New N.C. Privacy Statute Becomes Effective

 

Several new North Carolina laws become effective today, December 1st, 2015. Among them are some privacy law enhancements including provisions that are known as the "revenge porn" statute. [Session Law 2015-250] Just over half of the states currently have such laws on the books, and about nine states' statutes create a civil remedy. The statutes are designed to address a troubling trend of people posting intimate images or video of another person, usually a former partner, on the internet to gain "revenge" by humiliating the person. Some states' courts recognize common law legal theories that can be used to combat this activity, but many states concluded that a specific statute was necessary and appropriate. As of today, North Carolina is among them.

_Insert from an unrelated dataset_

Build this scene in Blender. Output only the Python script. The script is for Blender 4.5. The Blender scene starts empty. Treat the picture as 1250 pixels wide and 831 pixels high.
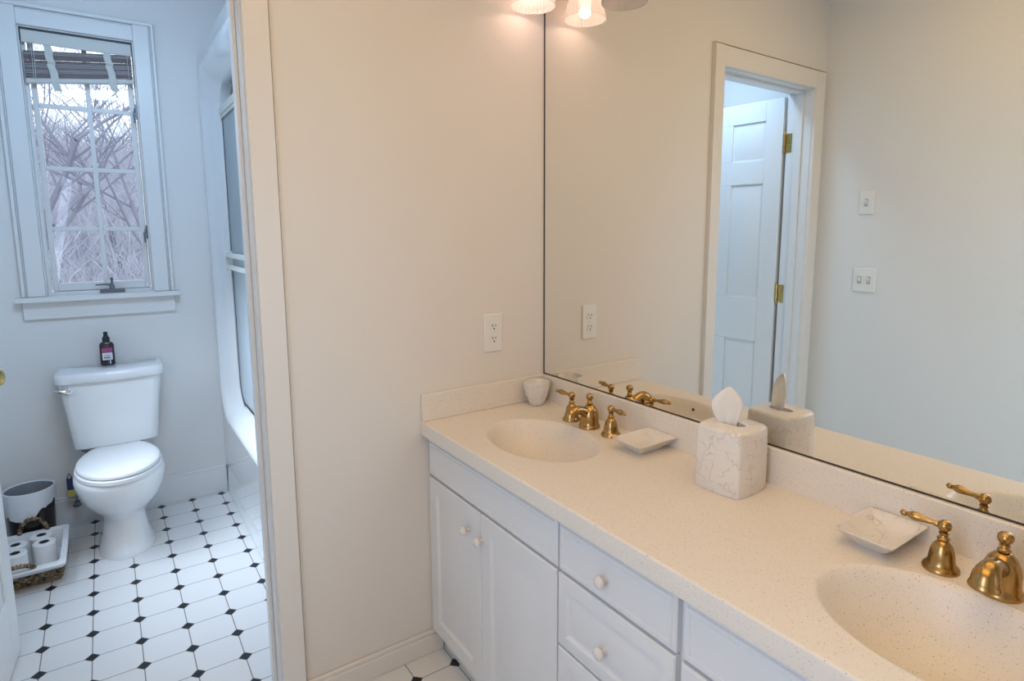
import bpy, bmesh, math, random
from mathutils import Vector, Matrix
from math import sin, cos, pi, radians

C = bpy.context.scene.collection
scene = bpy.context.scene

# ------------------------------------------------------------------ camera, world, lights, exposure
W_PX, H_PX = 1250.0, 831.0
F_PX, CX_PX, CY_PX = 730.45, 640.55, 383.33
PITCH, YAW, ROLL = radians(7.849), radians(35.034), radians(-0.134)
CAM = (-1.324, -1.783, 1.471)
cam_data = bpy.data.cameras.new('camera')
cam = bpy.data.objects.new('camera', cam_data)
C.objects.link(cam)
fwd = Vector((sin(YAW)*cos(PITCH), cos(YAW)*cos(PITCH), -sin(PITCH)))
rgt = Vector((cos(YAW), -sin(YAW), 0))
upv = rgt.cross(fwd)
r2 = rgt*cos(ROLL) + upv*sin(ROLL)
u2 = upv*cos(ROLL) - rgt*sin(ROLL)
m = Matrix((r2, u2, -fwd)).transposed().to_4x4()
m.translation = CAM
cam.matrix_world = m
cam_data.sensor_fit = 'HORIZONTAL'
cam_data.sensor_width = 36.0
cam_data.lens = 36.0*F_PX/W_PX
cam_data.shift_x = -(CX_PX-W_PX/2)/W_PX
cam_data.shift_y = (CY_PX-H_PX/2)/W_PX
cam_data.clip_start = 0.02
scene.camera = cam

scene.view_settings.view_transform = 'Standard'
scene.view_settings.look = 'None'
scene.view_settings.exposure = 0.0
scene.view_settings.gamma = 1.0
scene.view_settings.use_curve_mapping = False
scene.cycles.use_denoising = True
scene.cycles.max_bounces = 10
scene.cycles.transparent_max_bounces = 16
scene.cycles.caustics_reflective = True
scene.cycles.caustics_refractive = False
scene.cycles.sample_clamp_indirect = 4.0

world = bpy.data.worlds.new('overcast_sky')
scene.world = world
world.use_nodes = True
bg = world.node_tree.nodes['Background']
bg.inputs['Color'].default_value = (0.84, 0.92, 1.0, 1)
bg.inputs['Strength'].default_value = 2.3

LAMP_W = 0.44           # each vanity bulb
LAMP_COL = (1.0, 0.66, 0.52)
def area(name, loc, target, sx, sy, power, col):
    d = bpy.data.lights.new(name, 'AREA'); d.shape = 'RECTANGLE'; d.size = sx; d.size_y = sy
    d.energy = power; d.color = col
    o = bpy.data.objects.new(name, d); C.objects.link(o); o.location = loc
    o.rotation_euler = (Vector(target)-Vector(loc)).to_track_quat('-Z', 'Y').to_euler()
    return o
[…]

The new statute makes it unlawful to "disclose a private image" if all five of the following facts and circumstances are present:

   (1) Intent. The person knowingly discloses an image of another person with the intent to coerce, harass, intimidate, demean, humiliate, or cause financial loss to the depicted person (or cause others to do so).

  (2) Identifiable. The depicted person must be identifiable from the disclosed image itself or information provided in connection with the image.

   (3) Private Parts or Conduct. The depicted person's intimate parts are exposed or the depicted person is engaged in sexual conduct in the image.

  (4) Lack of Consent. The person discloses the image without the affirmative consent of the depicted person.

  (5) Expectation of Privacy. The person discloses the image under circumstances such that the person knew or should have known that the depicted person had a reasonable expectation of privacy.

A violation of the statute is a felony and gives the person who is the subject of the image a right to sue the offending person. In a lawsuit, the subject of the image can recover his or her actual damages (which are assumed to be the higher of $1,000 per day for each day of the violation or $10,000); punitive damages (to punish the offender); and attorneys' fee and other litigation costs. A court can also order the destruction of the image(s). The lawsuit must be filed no later than one year after the discovery of the offense, and no later than seven years after the last known disclosure of the image.  

The criminal penalties may be subject to a Constitutional challenge in the future, because the First Amendment guarantees rights that the statute could be interpreted to limit. Similar statutes in several other states have been challenged on Constitutional grounds. It will be interesting to see how North Carolina's statute will fare when the inevitable challenge comes.